Recordo-me da minha
juventude, quando, professor de geografia em uma escola privada confessional,
acreditava, com a fé dos sonhadores, que minha missão era aguçar a
sensibilidade dos educandos perante as injustiças do mundo. Queria formar
cidadãos que não se acostumassem com a chocante cena de pessoas revirando lixo
em busca de comida, um retrato triste da realidade que jamais deveria ser
tratado como "normal". Desejava que meus alunos não virassem o rosto
diante da miséria, pois entendia que a "invisibilidade" a perpetua.

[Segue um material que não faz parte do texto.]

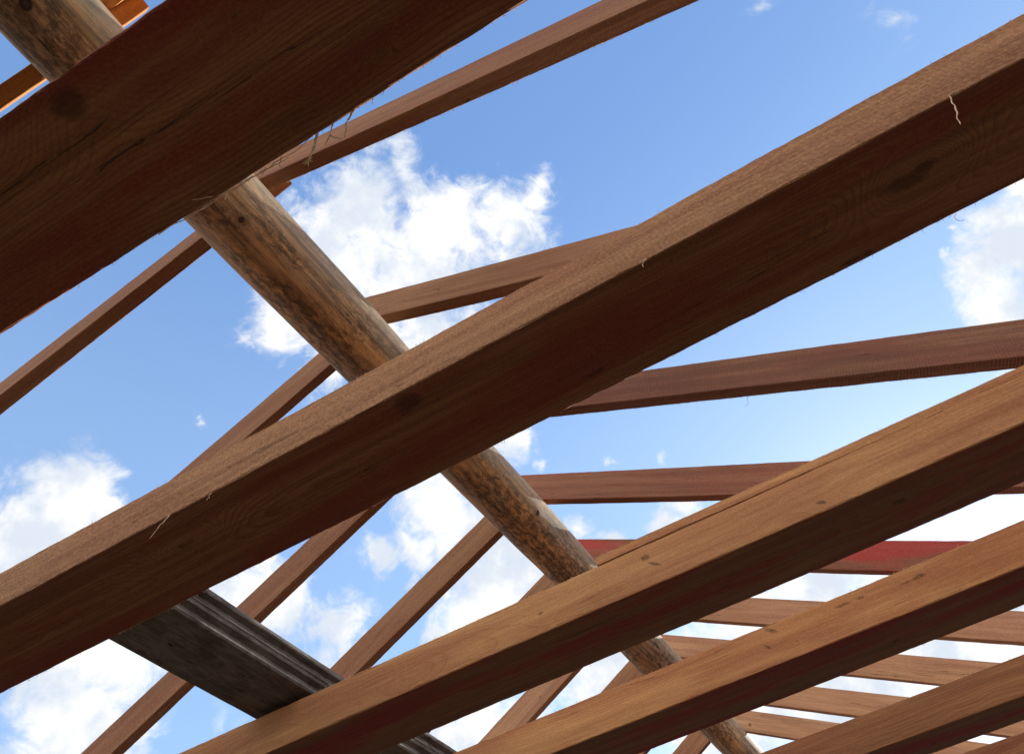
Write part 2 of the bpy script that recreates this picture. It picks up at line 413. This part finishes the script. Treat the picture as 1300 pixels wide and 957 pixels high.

Naquela época, encontrei na videoteca da escola o filme
"Irmão Sol, Irmã Lua" de Franco Zeffirelli. Assistir àquela obra foi
uma experiência que me comoveu profundamente, embora diante da turma tentasse
manter a postura de um revolucionário impassível. Ao exibir o filme, meu
objetivo era estimular a crítica ao consumismo e ao culto da aparência em
contraposição à essência, pilares do sistema capitalista que nos cerca.
Décadas se passaram. Aquele jovem professor chegou à
meia-idade sem ter mudado o mundo, mas, felizmente, sem nunca ter abandonado o
ideal. Aprendi que nossa função, como parte de uma classe trabalhadora
intelectualizada, é ser como a água: paciente e persistente, desgastando
lentamente a rocha dura do capitalismo para, um dia, sedimentar as bases de um
mundo novo.
E então, em 2013, veio a notícia: "Habemos
Papa". Um colega me contou que o Cardeal Jorge Mario Bergoglio (1936-2025)
escolhera o nome Francisco, em alusão a São Francisco de Assis. Comentei, na
época, que ele era muito auto-confiante, pois ao utilizar tal nome, colocava
sobre os ombros uma tarefa hercúlea. E Francisco não fracassou. Seu papado,
ainda que dentro dos limites de uma instituição milenar, foi um farol de
esperança.
Tal como seu inspirador, ele ousou confrontar os
"adoradores do bezerro de ouro", falando-lhes verdades inconvenientes
e defendendo com paixão os direitos universais à terra, ao teto e ao trabalho.
Chamaram-no de "comunista", termo costumeiramente utilizado contra quem
luta por justiça social. Francisco não se abateu. Seguiu sorridente, afirmando
que lutar por um mundo justo é verdadeiramente viver o Evangelho.
Seu pontificado, foi breve, porém inspirador. E no fim,
seu último gesto foi a confirmação final de sua jornada: pediu para ser
sepultado não no Vaticano, mas na Basílica de Santa Maria Maggiore, e que
calçassem em seus pés os sapatos velhos que usou para peregrinar pelo mundo. Um
símbolo poderoso de que a mente professa a partir do chão que os pés pisam.